We'd run into similar issues like aarch64 when shattering contiguity etc, so
there is quite some complexity too it that might not be worth it.
(shower thought: do we always get wins when batching large folios, or do these
need to be of a significant order to get wins?)
For mprotect(), I don't know. For fork() and unmap() batching there was always a
win even with order-2 folios. (never measured order-1, because they don't apply to
anonymous memory)
I assume for mprotect() it depends whether we really needed the folio before, or
whether it's just not required like for mremap().
But personally I would err on the side of small folios, like we did for mremap()
a few months back.
The following (completely untested) might make most people happy by looking up
the folio only if (a) required or (b) if the architecture indicates that there is a large folio.
I assume for some large folio use cases it might perform worse than before. But for
the write-upgrade case with large anon folios the performance improvement should remain.

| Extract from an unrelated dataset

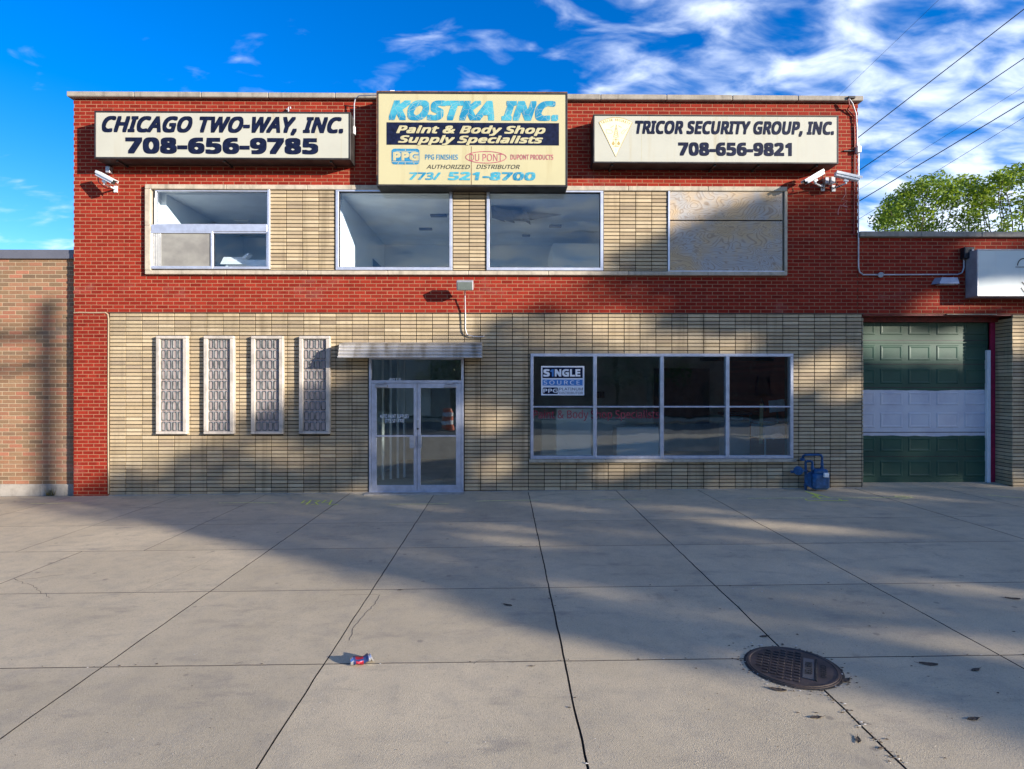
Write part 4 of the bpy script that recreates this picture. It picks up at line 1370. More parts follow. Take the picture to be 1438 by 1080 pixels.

Not sure if some regression would remain for which we'd have to special-case the implementation
to take a separate path for nr_ptes == 1.
Maybe you had something similar already:
diff --git a/mm/mprotect.c b/mm/mprotect.c
index c0571445bef7..0b3856ad728e 100644
--- a/mm/mprotect.c
+++ b/mm/mprotect.c
@@ -211,6 +211,25 @@ static void set_write_prot_commit_flush_ptes(struct vm_area_struct *vma,
commit_anon_folio_batch(vma, folio, page, addr, ptep, oldpte, ptent, nr_ptes, tlb);
}
+static bool mprotect_wants_folio_for_pte(unsigned long cp_flags, pte_t *ptep,
+ pte_t pte, unsigned long max_nr_ptes)
+{
+ /* NUMA hinting needs decide whether working on the folio is ok. */
+ if (cp_flags & MM_CP_PROT_NUMA)
+ return true;
+
+ /* We want the folio for possible write-upgrade. */
+ if (!pte_write(pte) && (cp_flags & MM_CP_TRY_CHANGE_WRITABLE))
+ return true;
+
+ /* There is nothing to batch. */
+ if (max_nr_ptes == 1)
+ return false;
+
+ /* For guaranteed large folios it's usually a win. */
+ return pte_batch_hint(ptep, pte) > 1;
+}
+
static long change_pte_range(struct mmu_gather *tlb,
struct vm_area_struct *vma, pmd_t *pmd, unsigned long addr,
unsigned long end, pgprot_t newprot, unsigned long cp_flags)
@@ -241,16 +260,18 @@ static long change_pte_range(struct mmu_gather *tlb,
const fpb_t flags = FPB_RESPECT_SOFT_DIRTY | FPB_RESPECT_WRITE;
int max_nr_ptes = (end - addr) >> PAGE_SHIFT;
struct folio *folio = NULL;
- struct page *page;
+ struct page *page = NULL;
pte_t ptent;
/* Already in the desired state. */
if (prot_numa && pte_protnone(oldpte))
continue;
- page = vm_normal_page(vma, addr, oldpte);
- if (page)
- folio = page_folio(page);
+ if (mprotect_wants_folio_for_pte(cp_flags, pte, oldpte, max_nr_ptes)) {
+ page = vm_normal_page(vma, addr, oldpte);
+ if (page)
+ folio = page_folio(page);
+ }
/*
* Avoid trapping faults against the zero or KSM
Yes, this is a better version than what I had, I'll take this hunk if you don't mind :)
Not at all, thanks for working on this.
Note that it still doesn't handle large folios on !contpte architectures, which
is partly the issue.
It should when we really need the folio (write-upgrade, NUMA faults). So I guess the benchmark with THP will still show the benefit (as it does the write upgrade).
I suspect some sort of PTE lookahead might work well in
practice, aside from the issues where e.g two order-0 folios that are
contiguous in memory are separately mapped.
Though perhaps inlining vm_normal_folio() might also be interesting and side-step
most of the issue. I'll play around with that.
I'd assume that it could also help fork/munmap() etc. For common architectures with vmemmap, vm_normal_page() is extremely short code.